Friday, June 3, 2011

The Friday Sex Blog [Virgins and Whores]

Early Christian leaders were forced to establish the absolute purity of the mother of Christ because of their attitudes toward women. Eve had tempted Adam in the Garden of Eden and therefore women were view as vessels of sin, which was passed on to their wombs at conception. The pains of childbirth and menstruation were the curse of Eve (fuckin’ slut!), and according to influential Christian saints, the closeness of women to all that is vile could be seen in the “feces and urine” of childbirth.

In comparison, Mary, who had not conceived like other women, was the second coming of Eve, put here to redeem the mistakes of the first. In many ways, Eve was the fleshy mother of humanity (slut!), Mary its spiritual mother (good girl!).
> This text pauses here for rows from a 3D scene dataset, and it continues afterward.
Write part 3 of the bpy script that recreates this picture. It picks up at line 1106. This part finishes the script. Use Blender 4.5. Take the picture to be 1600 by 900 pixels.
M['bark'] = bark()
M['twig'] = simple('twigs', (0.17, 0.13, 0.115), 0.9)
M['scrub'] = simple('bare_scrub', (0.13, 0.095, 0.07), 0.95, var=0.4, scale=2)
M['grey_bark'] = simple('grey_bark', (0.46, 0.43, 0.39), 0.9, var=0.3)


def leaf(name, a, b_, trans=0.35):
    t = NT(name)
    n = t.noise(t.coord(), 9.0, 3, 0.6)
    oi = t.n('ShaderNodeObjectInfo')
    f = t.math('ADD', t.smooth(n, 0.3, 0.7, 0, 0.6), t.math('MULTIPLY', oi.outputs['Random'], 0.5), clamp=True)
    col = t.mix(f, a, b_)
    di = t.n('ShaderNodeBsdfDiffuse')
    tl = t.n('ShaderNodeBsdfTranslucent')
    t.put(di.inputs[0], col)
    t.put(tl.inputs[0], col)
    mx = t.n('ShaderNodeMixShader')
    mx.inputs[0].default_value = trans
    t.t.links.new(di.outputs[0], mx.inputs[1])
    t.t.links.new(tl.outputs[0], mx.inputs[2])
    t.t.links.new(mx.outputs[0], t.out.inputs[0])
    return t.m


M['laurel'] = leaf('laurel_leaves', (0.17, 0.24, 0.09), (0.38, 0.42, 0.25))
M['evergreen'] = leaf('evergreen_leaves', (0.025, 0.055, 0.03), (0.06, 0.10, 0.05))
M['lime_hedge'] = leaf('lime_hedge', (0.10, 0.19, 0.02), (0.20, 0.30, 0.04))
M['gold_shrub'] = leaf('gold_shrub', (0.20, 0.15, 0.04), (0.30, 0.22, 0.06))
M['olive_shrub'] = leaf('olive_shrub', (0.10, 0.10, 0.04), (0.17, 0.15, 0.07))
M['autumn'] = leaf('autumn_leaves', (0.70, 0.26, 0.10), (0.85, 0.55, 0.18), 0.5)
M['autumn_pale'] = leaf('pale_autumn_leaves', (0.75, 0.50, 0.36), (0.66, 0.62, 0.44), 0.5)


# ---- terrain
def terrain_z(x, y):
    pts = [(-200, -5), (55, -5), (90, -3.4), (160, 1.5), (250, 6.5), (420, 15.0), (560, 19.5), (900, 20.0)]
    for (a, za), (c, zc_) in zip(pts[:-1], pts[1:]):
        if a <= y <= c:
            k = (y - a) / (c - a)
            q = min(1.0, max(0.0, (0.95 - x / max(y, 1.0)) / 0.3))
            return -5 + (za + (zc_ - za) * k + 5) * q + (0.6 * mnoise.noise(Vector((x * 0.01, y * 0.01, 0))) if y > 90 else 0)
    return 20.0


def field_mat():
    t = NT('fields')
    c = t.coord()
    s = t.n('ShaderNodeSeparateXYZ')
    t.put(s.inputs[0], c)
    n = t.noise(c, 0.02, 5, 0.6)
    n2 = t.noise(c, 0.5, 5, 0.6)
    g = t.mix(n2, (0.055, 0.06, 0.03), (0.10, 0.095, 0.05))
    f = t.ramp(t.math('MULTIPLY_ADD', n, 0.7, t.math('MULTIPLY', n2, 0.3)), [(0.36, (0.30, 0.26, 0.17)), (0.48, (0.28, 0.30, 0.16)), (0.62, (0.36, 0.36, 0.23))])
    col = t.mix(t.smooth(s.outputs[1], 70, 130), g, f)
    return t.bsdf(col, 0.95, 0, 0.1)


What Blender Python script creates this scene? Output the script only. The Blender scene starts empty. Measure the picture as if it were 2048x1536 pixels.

Mary would quickly become an object of worship in her own right. The first recorded prayer to the Virgin dates from about 390 b.c.e.; her cult reached its height around the 16th century. In popular worship, however, Mary may have lost her virginal status. She has often been given the attributes of pagan mother goddesses, all who came before Mary. Mary’s most striking pagan metamorphosis, however, occurs within the orthodox doctrine, because she is identified with the Church, and the Church is the bride of Christ. In that way, like many other goddesses that preceded her, Mary becomes the bride in an incestuous marriage with her own son. She is regarded as an ideal of feminine perfection but the church has never used Mary to represent women, but rather to shame them in comparison.


As the patroness of priests and guardian of their celibacy, some seminarians may still be urged to think of Mary if they have lustful thoughts, continuing a centuries-old tradition of sublimating desire in an unattainable fantasy.

Christianity has always had a love/ hate relationship with whores. At the beginning of the 16th century Pope Julius II was said to have established a Church brothel in Rome (based on a earlier model) where the inhabitants spent their time at religious duties when they were not working “the stroll.”

To the medieval Church, unmarried women were either virgins or whores, and the cult of that other Mary, Mary Magdalene, grew alongside that of the Virgin Mary. As a prostitute (bad girl!) who was redeemed, and who eventually became a saint (good girl!), the figure of Mary Magdalene served to emphasize the equation of women to sin, while at the same time holding out the promise of salvation to those who did penance. You see this dynamic at work in Tyler Perry's films, which are merely contemporary refashioning of medieval morality plays.

Magdalene is actually a conflation of at least three different biblical figures, who in the Orthodox Greek Church still have their respective feast days: Mary Magdalene herself, a woman from whom seven demons were exorcised by Jesus, and to whom he first appeared after his resurrection; Mary of Bethany, the sister of Lazarus, who bathes Christ’s feet in ointment; and an unspecified “sinner” – not explicitly a prostitute – who bathes Christ’s feet or head in ointment in three gospels.

The image of Magdalene also became confused with that of a Mary in Egypt, who made a pilgrimage to the Holy Land in the 4th century by working her passage as a ship’s prostitute. In Jerusalem, she repented and became a hermit. Throughout Christian history, many similar figures have entered the canon as, one historian wrote, “beauty consuming itself like incense burned before God in solitude far from the eyes of men became the most stirring image of penance conceivable.”